*WHAT TO DO:* Give again exactly the lines that run from the start of the records to the line holding "COL = scene.collection", both ends counted. Do not include the pictures.

*DATA ROWS:*
·····

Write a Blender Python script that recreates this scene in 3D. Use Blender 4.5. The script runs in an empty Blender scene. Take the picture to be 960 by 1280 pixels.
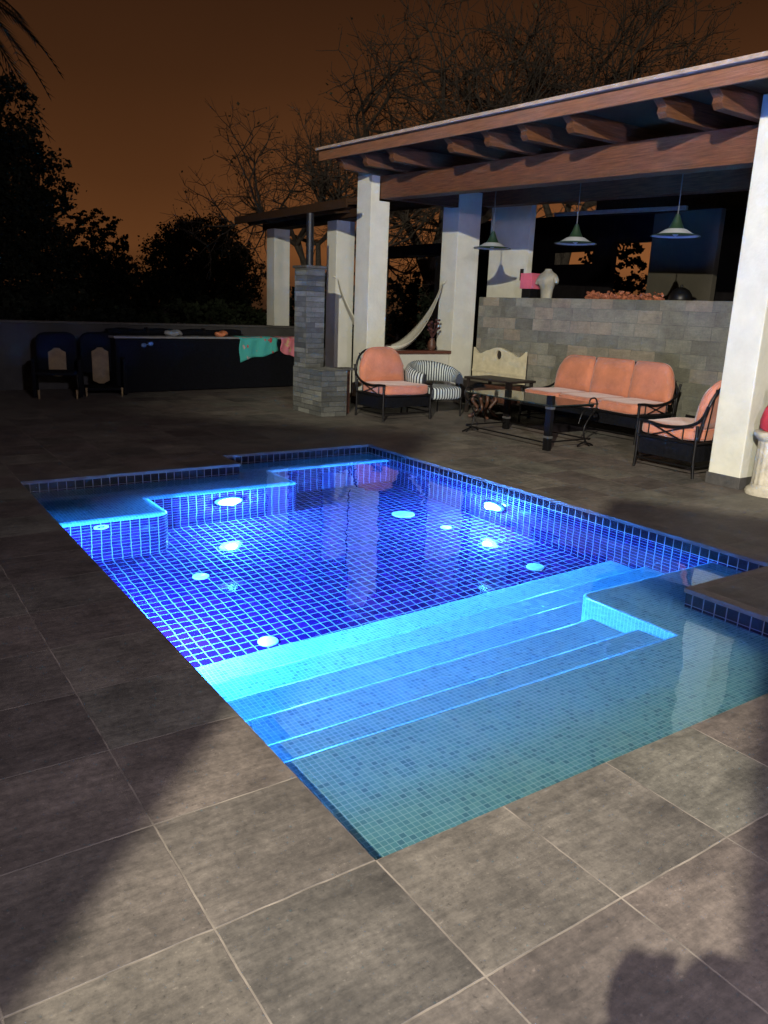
import bpy, bmesh, math, random
from mathutils import Vector, Matrix, Quaternion
random.seed(7)
R = math.radians
scene = bpy.context.scene
COL = scene.collection

# ------------------------------------------------------------------ materials
def nodes_of(name):
    m = bpy.data.materials.new(name); m.use_nodes = True
    nt = m.node_tree
    return m, nt, nt.nodes, nt.links, nt.nodes['Principled BSDF']

def mat(name, col, rough=0.6, metal=0.0, nscale=6.0, namt=0.18, bump=0.0, bscale=None, spec=0.5, sheen=0.0, stretch=None, col2=None):
    m, nt, N, L, P = nodes_of(name)
    P.inputs['Roughness'].default_value = rough
    P.inputs['Metallic'].default_value = metal
    P.inputs['Specular IOR Level'].default_value = spec
    if sheen: P.inputs['Sheen Weight'].default_value = sheen
    tc = N.new('ShaderNodeTexCoord'); mp = N.new('ShaderNodeMapping')
    L.new(tc.outputs['Object'], mp.inputs['Vector'])
    if stretch: mp.inputs['Scale'].default_value = stretch
    nz = N.new('ShaderNodeTexNoise'); nz.inputs['Scale'].default_value = nscale; nz.inputs['Detail'].default_value = 6
    nz.inputs['Roughness'].default_value = 0.62
    L.new(mp.outputs[0], nz.inputs['Vector'])
    rp = N.new('ShaderNodeValToRGB')
    c2 = col2 or tuple(c * (1 + namt * 1.6) for c in col)
    c1 = tuple(c * max(0.0, 1 - namt * 2.0) for c in col)
    rp.color_ramp.elements[0].position = 0.28; rp.color_ramp.elements[0].color = (*c1, 1)
    rp.color_ramp.elements[1].position = 0.74; rp.color_ramp.elements[1].color = (*c2, 1)
    L.new(nz.outputs['Fac'], rp.inputs[0]); L.new(rp.outputs[0], P.inputs['Base Color'])
    if bump:
        n2 = N.new('ShaderNodeTexNoise'); n2.inputs['Scale'].default_value = bscale or nscale * 5; n2.inputs['Detail'].default_value = 5
        L.new(mp.outputs[0], n2.inputs['Vector'])
        b = N.new('ShaderNodeBump'); b.inputs['Strength'].default_value = bump; b.inputs['Distance'].default_value = 0.02
        L.new(n2.outputs['Fac'], b.inputs['Height']); L.new(b.outputs[0], P.inputs['Normal'])
    return m

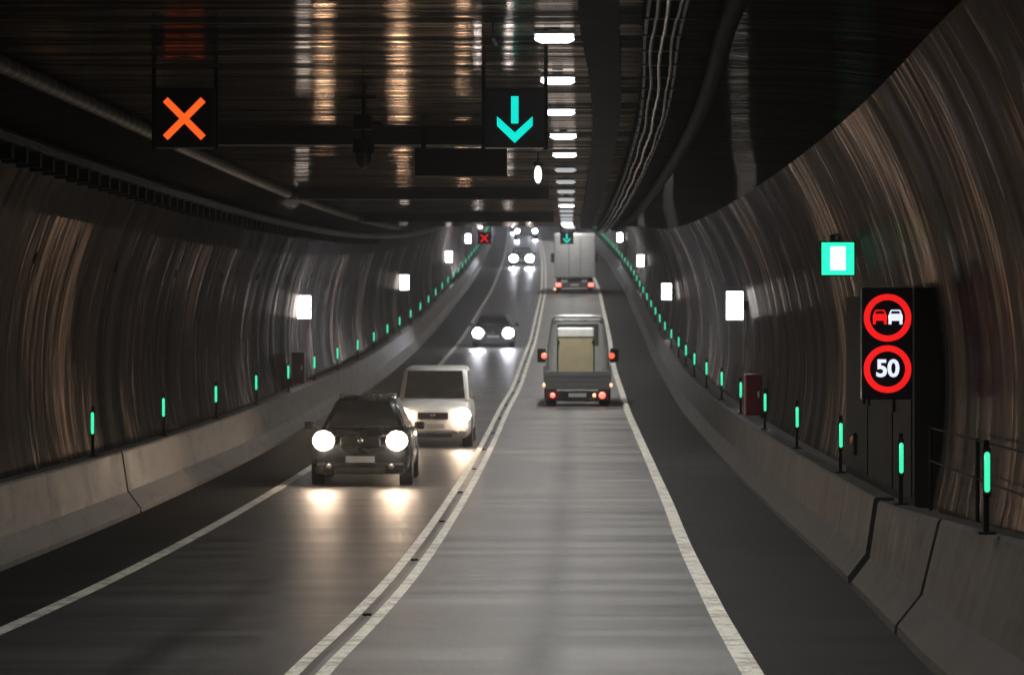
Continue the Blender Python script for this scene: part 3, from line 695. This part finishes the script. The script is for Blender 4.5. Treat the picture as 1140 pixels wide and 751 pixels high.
for s in (-1, 1):
    obj("side_board", bx((min(s*.96, s*1.0), .05, .90), (max(s*.96, s*1.0), 3.15, 1.2)), M_bed, r)
    obj("marker_light", ball((s * .99, .0, .63), (.045, .04, .06)), M_tailw, r)
    wheel(r, s * .80, .9, .34, .3); wheel(r, s * .85, 4.9, .34, .22)
    tl = obj("tail_light", bx((s * .73 - .19, -.03, .22), (s * .73 + .19, .02, .44), .01), mat("tail_housing", (.14, .01, .008), .4), r)
    obj("tail_lens", ball((s * .73, -.03, .33), (.10 if s > 0 else .075, .03, .10 if s > 0 else .075), 16), M_tail, tl, True)
    mi = obj("side_mirror", bx((s * 1.12 - .13, 4.55, 1.16), (s * 1.12 + .13, 4.7, 1.60), .04), M_trim, r); obj("mirror_arm", bx((min(s*.9, s*1.08), 4.6, 1.25), (max(s*.9, s*1.08), 4.66, 1.30)), M_trim, mi)
    obj("mirror_reflection", ball((s * 1.04, 4.53, 1.37), (.085, .03, .09), 16), M_tail, mi, True)  # red reflection in the mirror, put in as a glowing part
    obj("mud_flap", bx((s * .80 - .18, .35, .18), (s * .80 + .18, .38, .7)), M_trim, r)
obj("light_bar", bx((-.95, .021, .18), (.95, .08, .46), .01), M_trim, r)
obj("number_plate", bx((-.26, -.01, .28), (.26, .02, .39)), M_plate, r); obj("reverse_lamp", ball((.50, -.0, .33), (.06, .03, .06)), mat("lamp_amber"), r)
obj("underrun_bar", bx((-.62, .02, .08), (.62, .08, .14), .01), mat("pale_bar", (.5, .5, .48), .4), r)
place(r, 106, 2.12, False)
tr = r
r = empty("crate"); tag(r, "cream crate with a bright white lid standing on the flatbed truck", "crate")
obj("crate_box", bx((-.53, 0, 0), (.53, 1.0, 1.12), .02), mat("crate_cream", (.50, .44, .27), .5), r); obj("lid", bx((-.54, -.02, 1.121), (.54, 1.02, 1.40), .04), mat("lid_white", (.9, .89, .85), .4), r)
for s in (-1, 1): obj("corner_post", bx((s * .54 - .02, -.03, 0), (s * .54 + .02, -.003, 1.10)), M_trim, r); 
for s in (-1, 1): obj("latch", bx((s * .52 - .04, -.05, .92), (s * .52 + .04, -.031, 1.04)), M_trim, r)
place(r, 106.5, 2.07, False); r.location.z += .901

# box truck
r = empty("box_truck"); tag(r, "grey box truck seen from behind far up the driving lane", "truck")
M_boxt = mat("truck_box_grey", (.42, .42, .42), .5)
obj("cargo_box", bx((-1.26, 0, 1.0), (1.26, 7, 3.62), .03), M_boxt, r)
for s in (-1, 1): obj("rear_door", bx((min(s*.01, s*1.2), -.016, 1.08), (max(s*.01, s*1.2), -.001, 3.52), .004), mat("truck_door", (.38, .38, .38), .5), r)
for x in (-.35, .35): obj("lock_rod", cy((x, -.03, 1.1), (x, -.03, 3.5), .015, 8), M_dark, r)
obj("cab", bx((-1.1, 7.1, .6), (1.1, 9, 2.7), .1), M_boxt, r)
obj("chassis", bx((-.45, .2, .62), (.45, 8, .99)), M_trim, r)
bp_ = obj("rear_bar", bx((-1.2, -.02, .38), (1.2, .12, .72), .02), mat("rear_bar_grey", (.10, .08, .08), .5), r)
for s in (-1, 1):
    obj("tail_light", bx((s * 1.0 - .16, -.045, .45), (s * 1.0 + .16, -.021, .68), .005), M_tail, r)
    for y in (1.6, 7.9): wheel(r, s * .98, y, .48, .3)
    obj("side_mirror", bx((s * 1.38 - .12, 8.0, 1.7), (s * 1.38 + .12, 8.15, 2.3), .03), M_trim, r)
obj("marker_light", ball((-1.22, -.03, .3), (.07, .04, .08)), M_tailw, r)
obj("number_plate", bx((-.26, -.035, .5), (.26, -.021, .61)), M_plate, r)
place(r, 221, 1.95, False)

# ------------------------------------------------------------ haze in the tunnel air
if HAZE > 0:
    o = obj("haze", bx((-14, -45, -2), (20, 530, 32)), None); m = bpy.data.materials.new("tunnel_haze"); m.use_nodes = True
    N = m.node_tree.nodes; N.clear(); out = N.new("ShaderNodeOutputMaterial"); pv = N.new("ShaderNodeVolumePrincipled")
    pv.inputs["Density"].default_value = HAZE; pv.inputs["Color"].default_value = (.9, .9, .9, 1); pv.inputs["Anisotropy"].default_value = .9
    m.node_tree.links.new(pv.outputs[0], out.inputs["Volume"]); o.data.materials.append(m); tag(o, kind="stuff")
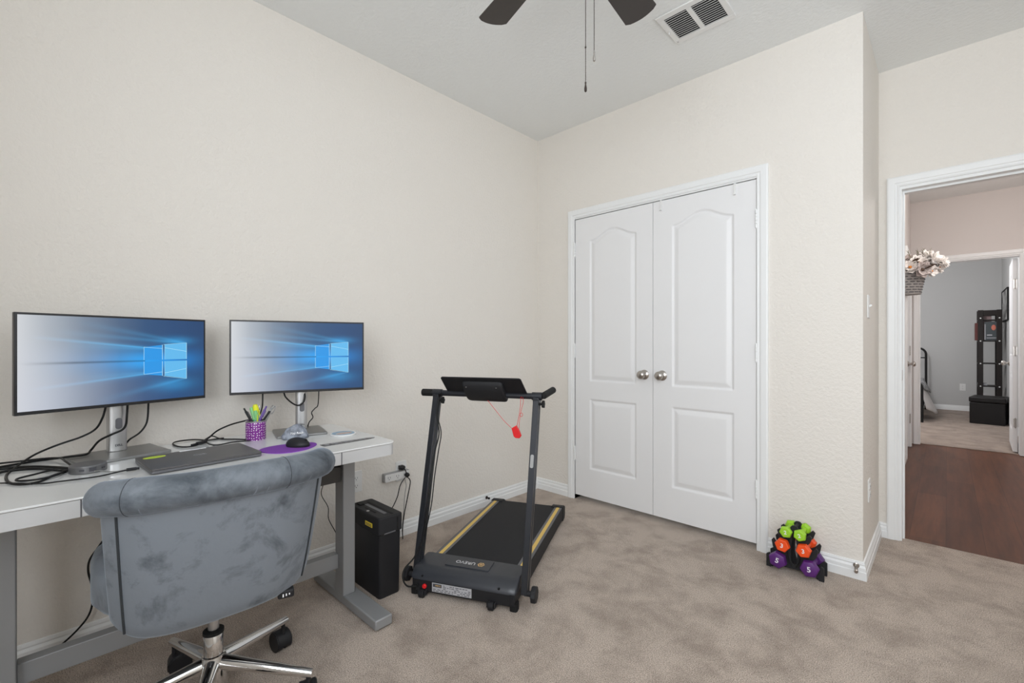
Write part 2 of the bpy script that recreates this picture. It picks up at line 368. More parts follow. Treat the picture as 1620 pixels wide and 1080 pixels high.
# ---- sweeps: baseboards and casings
BASE = [(0.0, 0.0), (0.016, 0.0), (0.016, 0.038), (0.0125, 0.042), (0.0125, 0.058), (0.007, 0.068), (0.0085, 0.074), (0.006, 0.083), (0.0, 0.085)]
def sweep(name, path, left=True, prof=BASE, m=M_trim, label=None):
    b = MB(); P = [Vector((x, y, 0)) for x, y in path]; rings = []
    for i, p in enumerate(P):
        d0 = (P[i] - P[i - 1]).normalized() if i else (P[1] - P[0]).normalized()
        d1 = (P[i + 1] - P[i]).normalized() if i < len(P) - 1 else d0
        n0 = Vector((-d0.y, d0.x, 0)); n1 = Vector((-d1.y, d1.x, 0))
        if not left: n0, n1 = -n0, -n1
        mm = (n0 + n1).normalized(); k = 1 / max(mm.dot(n0), 0.2)
        rings.append([p + mm * k * o + Vector((0, 0, z)) for o, z in prof])
    b.ring_loft(rings, True, True)
    return struct(b.build(name, m, ang=25), label)
sweep('baseboard_left', [(0, FY), (0, 0.0)], left=False, label='white moulded baseboard under the desk wall')
sweep('baseboard_back', [(0.0, 0), (0.304, 0)], left=False, label='short white baseboard between room corner and closet')
sweep('baseboard_corner', [(1.645, 0), (WX, 0), (WX, 0.70), (2.095, 0.70)], left=False, label='white baseboard wrapping the corner by the dumbbells')
sweep('baseboard_bedroom', [(0.3, 8.15), (3.0, 8.15), (3.0, 4.4)], left=False)
sweep('baseboard_hall', [(HL, 0.82), (HL, 3.16)], left=False)
sweep('baseboard_front', [(0.0, FY), (RX, FY)], left=True)
CAS = [(0.0, 0.0), (0.0, 0.010), (0.006, 0.013), (0.012, 0.011), (0.018, 0.012), (0.022, 0.016), (0.038, 0.018), (0.050, 0.018), (0.057, 0.014), (0.057, 0.0)]
def casing(name, a0, a1, zt, fr, w=0.057, label=None, z0=0.0):
    """fr maps (along, up, out) to world; opening a0..a1, top zt"""
    b = MB(); k = w / 0.057; prof = [(o * k, h) for o, h in CAS]
    rings = [[fr(a0 - o, z0, h) for o, h in prof], [fr(a0 - o, zt + o, h) for o, h in prof], [fr(a1 + o, zt + o, h) for o, h in prof], [fr(a1 + o, z0, h) for o, h in prof]]
    b.ring_loft(rings, True, True)
    return b
fr_back = lambda a, z, o: Vector((a, -o, z))
b = casing('c', 0.362, 1.588, 2.060, fr_back)
b.bb(0.352, 0.362, -0.004, 0.09, 0, 2.052); b.bb(1.588, 1.598, -0.004, 0.09, 0, 2.052); b.bb(0.352, 1.598, -0.004, 0.09, 2.052, 2.062)
struct(b.build('trim_1', M_trim, ang=25), 'white moulded casing around the closet doors')
fr_en = lambda a, z, o: Vector((a, 0.70 - o, z))
b = casing('c', 2.150, 2.975, 2.045, fr_en)
for x0, x1 in ((2.150, 2.160), (2.965, 2.975)): b.bb(x0, x1, 0.697, 0.823, 0, 2.045)
b.bb(2.160, 2.965, 0.697, 0.823, 2.028, 2.045)
b.bb(2.160, 2.170, 0.745, 0.785, 0, 2.016); b.bb(2.955, 2.965, 0.745, 0.785, 0, 2.016); b.bb(2.160, 2.965, 0.745, 0.785, 2.016, 2.028)
t2 = struct(b.build('trim_2', M_trim, ang=25), 'white casing and jamb of the open hall doorway')
MB().bb(2.158, 2.1615, 0.706, 0.734, 0.925, 0.985).build('strike_plate', M_nickel, t2, bevel=0.001)
fr_far = lambda a, z, o: Vector((a, FYH - o, z))
b = casing('c', 2.128, 2.888, 2.045, fr_far)
for x0, x1 in ((2.118, 2.130), (2.886, 2.898)): b.bb(x0, x1, FYH - .002, FYH + .122, 0, 2.035)
b.bb(2.118, 2.898, FYH - .002, FYH + .122, 2.035, 2.047)
struct(b.build('trim_3', M_trim, ang=25), 'white casing of the far bedroom doorway')
fr_hl = lambda a, z, o: Vector((HL + o, a, z))
b = casing('c', 3.24, 3.93, 2.05, fr_hl)
b.bb(HL - 0.1, HL - 0.002, 3.225, 3.24, 0, 2.05); b.bb(HL - 0.1, HL - 0.002, 3.93, 3.945, 0, 2.05)
struct(b.build('trim_4', M_trim, ang=25), 'white casing of the door on the left hall wall')

# ------------------------------------------------------------------ doors
def grid_door(W, Hh, panels, T=0.035):
    """door slab, local x 0..W, front face y=0 looking to -y, z 0..Hh, pressed panels with grooves"""
    nx, nz = int(W / 0.0052), int(Hh / 0.0052)
    xs = np.linspace(0, W, nx + 1); zs = np.linspace(0, Hh, nz + 1)
    X, Z = np.meshgrid(xs, zs, indexing='xy'); Y = np.zeros_like(X)
    for (x0, x1, z0, z1, arch) in panels:
        t = np.clip((X - (x0 + x1) / 2) / ((x1 - x0) / 2), -1, 1)
        zt = z1 + arch * (0.5 + 0.5 * np.cos(np.pi * t))
        d = np.minimum(np.minimum(X - x0, x1 - X), np.minimum(Z - z0, (zt - Z)))
        h = np.interp(d, [0, 0.006, 0.012, 0.034, 0.040], [0, 0.0085, 0.0085, 0.0015, 0.0])
        Y = np.maximum(Y, np.where(d > 0, h, 0))
    v = np.stack([X, Y, Z], -1).reshape(-1, 3).tolist()
    n = nx + 1
    f = [(j * n + i, j * n + i + 1, (j + 1) * n + i + 1, (j + 1) * n + i) for j in range(nz) for i in range(nx)]
    b = MB(); b.v = [tuple(p) for p in v]; b.f = f
    # sides and back
    o = len(b.v); b.v += [(0, 0, 0), (W, 0, 0), (W, 0, Hh), (0, 0, Hh), (0, T, 0), (W, T, 0), (W, T, Hh), (0, T, Hh)]
    b.f += [(o, o + 4, o + 5, o + 1), (o + 1, o + 5, o + 6, o + 2), (o + 2, o + 6, o + 7, o + 3), (o + 3, o + 7, o + 4, o), (o + 4, o + 7, o + 6, o + 5)]
    return b
def knob(parent, p, d, mt=M_nickel, s=1.0):
    p = Vector(p); b = MB()
    b.lathe([(0.0, 0), (0.031 * s, 0), (0.032 * s, 0.004), (0.026 * s, 0.010), (0.013 * s, 0.013), (0.0115 * s, 0.026), (0.016 * s, 0.033), (0.0255 * s, 0.042), (0.028 * s, 0.053), (0.024 * s, 0.063), (0.012 * s, 0.068), (0.0, 0.069)], p, d)
    return b.build('knob', mt, parent, ang=50)
def hinge(parent, p, length=0.095, r=0.0065, mt=M_trim, leaf=None):
    b = MB(); p = Vector(p)
    for k in range(5):
        b.cyl(p + Vector((0, 0, -length / 2 + k * length / 5 + 0.0008)), p + Vector((0, 0, -length / 2 + (k + 1) * length / 5 - 0.0008)), r, n=12)
    b.ellipsoid(p + Vector((0, 0, length / 2 + 0.002)), (r * .7, r * .7, 0.005), 10, 6)
    b.ellipsoid(p - Vector((0, 0, length / 2 + 0.002)), (r * .7, r * .7, 0.005), 10, 6)
    if leaf: b.bb(*leaf)
    return b.build('hinge', mt, parent)
DW = 0.6075; DH = 2.012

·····

*COMPLETED EXERCISE:*
Write a Blender Python script that recreates this scene in 3D. Use Blender 4.5. The script runs in an empty Blender scene. Take the picture to be 960 by 1280 pixels.
import bpy, bmesh, math, random
from mathutils import Vector, Matrix, Quaternion
random.seed(7)
R = math.radians
scene = bpy.context.scene
COL = scene.collection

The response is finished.